BkRev #1825. Twilight of the Elites: America After Meritocracy. (2012). Christopher Hayes. New York: Broadway. 292pp. $16.00. ISBN #978-0-307-72046-7, https://www.hachettebookgroup.biz/titles/liza-jessie-peterson/all-day/9781455570911/.
Matt Kubacki, Ed.D. Associate Dean for Student Success, St. Joseph’s College, Brooklyn, NY, [email protected].
“America is broken.” That’s the way Christopher Hayes (2012) began Twilight of the Elites: America After Meritocracy, a summation and analysis of contemporary American disaffection so unfortunately prescient as only to have grown in importance since its original publication. And while one would be forgiven for reading that opening and giving up hope, Hayes provided a wealth of explanations and data throughout to clarify the many reasons for America’s breaking, as well as to provide solutions for how changes in thinking and policy could work toward America’s reforming.
Hayes, editor at large of The Nation and host of his own show on MSNBC, focused his analysis on what he calls the Fail Decade, the first decade of the 21st century, characterized by 9/11, the invasions of Afghanistan and then Iraq, the collapse of Enron, Major League Baseball and performance-enhancing drugs, Countrywide and the subprime mortgage crisis, and the bankruptcy of Lehman Brothers. And while he granted that each of these crises was the product of complex and at times overlapping factors, Hayes (2012) wrote, “the consistent theme that unites them all is elite malfeasance and elite corruption” (p. 23).
That “elite malfeasance and elite corruption” stemmed, Hayes (2012) wrote, from America’s cultural belief in meritocracy, a term coined by Michael Young in 1958’s The Rise of the Meritocracy, describing a system where intelligence and determination, rather than an aristocracy of birth or plutocracy of wealth, is rewarded (as cited in Hayes, p. 41). Meritocracy, on its surface, can seem directly linked with American values. Yet, Hayes pointed out that the issue is that its “fundamental problem . . . is how difficult it is to maintain in its pure and noble form” (p. 53). Hayes was so effective in providing an abundance of examples and narratives to pull the reader in and make his case, mixed then with the data for support, to show just how the idea of meritocracy has been corrupted.
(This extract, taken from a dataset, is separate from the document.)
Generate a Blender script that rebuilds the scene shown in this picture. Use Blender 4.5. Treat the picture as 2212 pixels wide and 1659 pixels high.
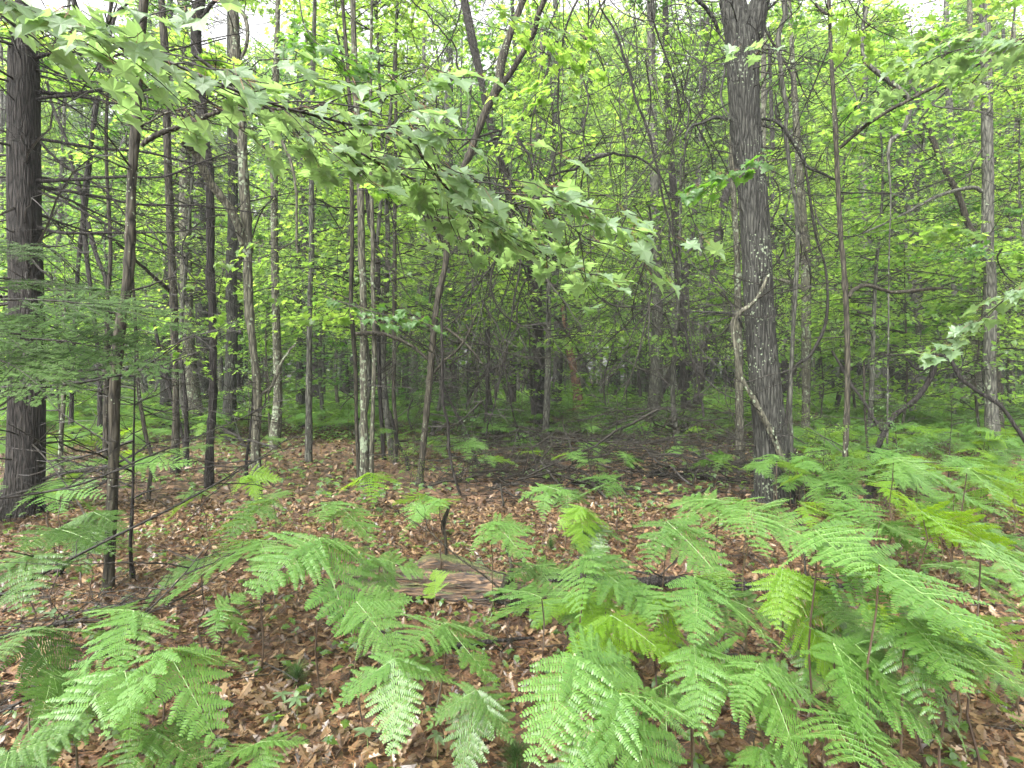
import bpy, math, random
import numpy as np
from mathutils import Vector, Matrix

R = np.random.default_rng(7)
random.seed(7)
S = bpy.context.scene
for o in list(bpy.data.objects):
    bpy.data.objects.remove(o, do_unlink=True)

# ------------------------------------------------------------------ camera, sky, sun, exposure
FPX = 1340.0                      # focal length in pixels of a 2212 px wide frame
PITCH = math.radians(1.0)
CAMH = 1.6
cd = bpy.data.cameras.new('camera')
cam = bpy.data.objects.new('camera', cd)
S.collection.objects.link(cam)
S.camera = cam
cd.sensor_width = 36
cd.lens = 36 * FPX / 2212
cd.clip_end = 600
cd.clip_start = 0.05
cam.location = (0, 0, CAMH)
cam.rotation_euler = (math.pi / 2 - PITCH, 0, 0)

W = bpy.data.worlds.new('World')
S.world = W
W.use_nodes = True
nt = W.node_tree
nt.nodes.clear()
sky = nt.nodes.new('ShaderNodeTexSky')
sky.sky_type = 'NISHITA'
sky.sun_disc = False
SUN_EL, SUN_AZ = 50, 215
sky.sun_elevation = math.radians(SUN_EL)
sky.sun_rotation = math.radians(SUN_AZ)
sky.dust_density = 4
sky.air_density = 1.0
bw = nt.nodes.new('ShaderNodeRGBToBW')
mx = nt.nodes.new('ShaderNodeMix'); mx.data_type = 'RGBA'
mx.inputs[0].default_value = 0.97
bg = nt.nodes.new('ShaderNodeBackground')
bg.inputs['Strength'].default_value = 0.15
wo = nt.nodes.new('ShaderNodeOutputWorld')
nt.links.new(sky.outputs[0], bw.inputs[0])
nt.links.new(sky.outputs[0], mx.inputs[6])
nt.links.new(bw.outputs[0], mx.inputs[7])
nt.links.new(mx.outputs[2], bg.inputs['Color'])
nt.links.new(bg.outputs[0], wo.inputs[0])

sd = bpy.data.lights.new('sun', 'SUN')
sd.energy = 1.1
sd.angle = math.radians(25)
sd.color = (1.0, 0.97, 0.92)
sun = bpy.data.objects.new('sun', sd)
S.collection.objects.link(sun)
_e, _a = math.radians(SUN_EL), math.radians(SUN_AZ)
_d = Vector((math.sin(_a) * math.cos(_e), math.cos(_a) * math.cos(_e), math.sin(_e)))
sun.rotation_euler = _d.to_track_quat('Z', 'Y').to_euler()

S.view_settings.view_transform = 'Standard'
S.view_settings.look = 'None'
S.view_settings.gamma = 1
S.view_settings.use_curve_mapping = False
S.view_settings.exposure = 2.85
S.render.engine = 'CYCLES'
S.cycles.max_bounces = 9
S.cycles.diffuse_bounces = 7
S.cycles.transmission_bounces = 7
S.cycles.glossy_bounces = 2
S.cycles.transparent_max_bounces = 4

HAZE = 0.0009
# ------------------------------------------------------------------ helpers
CP, SP = math.cos(PITCH), math.sin(PITCH)

def ray(u, v):
    dx = (u - 1106) / FPX
    dy = (829.5 - v) / FPX
    # camera looks along +Y tilted down
    return np.array([dx, CP + dy * SP, -SP + dy * CP])

def at(u, v, Y):
    """world point that stands at distance Y and shows at u, v"""
    r = ray(u, v)
    return np.array([0, 0, CAMH]) + r * (Y / r[1])

def gh(x, y):
    x = np.asarray(x, float); y = np.asarray(y, float)
    return 0.045 * np.sin(x * 0.9 + 1.3) * np.cos(y * 0.7) + 0.03 * np.sin(x * 2.3 + y * 1.7) + 0.02 * np.sin(y * 3.1 - x * 1.1)

def ground_at(u, v):
    r = ray(u, v)
    t = CAMH / max(1e-4, -r[2])
    return r * t + np.array([0, 0, CAMH])

class MB:
    """collects vertices and polygons, links them as ONE mesh"""
    def __init__(s):
        s.V = []; s.F = []; s.n = 0
    def add(s, V, F, mat=0):
        V = np.asarray(V, np.float32).reshape(-1, 3)
        F = np.asarray(F, np.int64)
        s.V.append(V); s.F.append((F + s.n, mat)); s.n += len(V)
    def stamp(s, V, F, M, T, mat=0):
        """template V,F at matrices M (m,3,3) and translations T (m,3)"""
        m = len(T)
        if m == 0: return
        V = np.asarray(V, float); F = np.asarray(F, np.int64)
        P = np.einsum('mij,nj->mni', M, V) + np.asarray(T)[:, None, :]
        FF = F[None] + (np.arange(m) * len(V))[:, None, None]
        s.add(P.reshape(-1, 3), FF.reshape(-1, F.shape[1]), mat)
    def mesh(s, name, mats, smooth=False):
        me = bpy.data.meshes.new(name)
        if not s.V:
            return me
        V = np.concatenate(s.V)
        me.vertices.add(len(V)); me.vertices.foreach_set('co', V.astype(np.float32).ravel())
        loops = np.concatenate([f.ravel() for f, _ in s.F])
        tot = np.concatenate([np.full(len(f), f.shape[1]) for f, _ in s.F])
        mi = np.concatenate([np.full(len(f), m) for f, m in s.F])
        st = np.concatenate([[0], np.cumsum(tot)[:-1]])
        me.loops.add(len(loops)); me.loops.foreach_set('vertex_index', loops.astype(np.int32))
        me.polygons.add(len(tot))
        me.polygons.foreach_set('loop_start', st.astype(np.int32))
        me.polygons.foreach_set('loop_total', tot.astype(np.int32))
        me.polygons.foreach_set('material_index', mi.astype(np.int32))
        me.polygons.foreach_set('use_smooth', np.full(len(tot), smooth))
        for m in (mats if isinstance(mats, (list, tuple)) else [mats]):
            me.materials.append(m)
        me.update(calc_edges=True)
        return me
    def obj(s, name, mats, parent=None, smooth=False):
        return link(name, s.mesh(name, mats, smooth), parent)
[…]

It is difficult not to be swayed by Hayes’s (2012) analysis, seeing as he does in the national mood of frustration and betrayal a “crisis of authority” (p. 13). However, one of those pillar “authorities” in crisis is higher education, as it can be blasted by media as being a hotbed of elites, perpetuating and advancing inequality (Brooks, 2018). What to do, then, when higher education professionals in general, and academic advisors in particular, attempt to provide advisement only to have questioned the very idea of the benefit of higher education degree attainment in the first place? One way is to advise students to themselves explore, to encourage and empower students to trust in their own individual authority in how they are educated. While this may come easier at liberal arts schools, many if not all institutions have some sort of general education requirements in the liberal arts. Showing students that they can make choices within those frames can many times lead to ways to “explore the challenges specific to our age” (Roche, 2010, p. 15). As Roche (2010) wrote, it is these challenges that “make the liberal arts more essential than ever” (p. 15).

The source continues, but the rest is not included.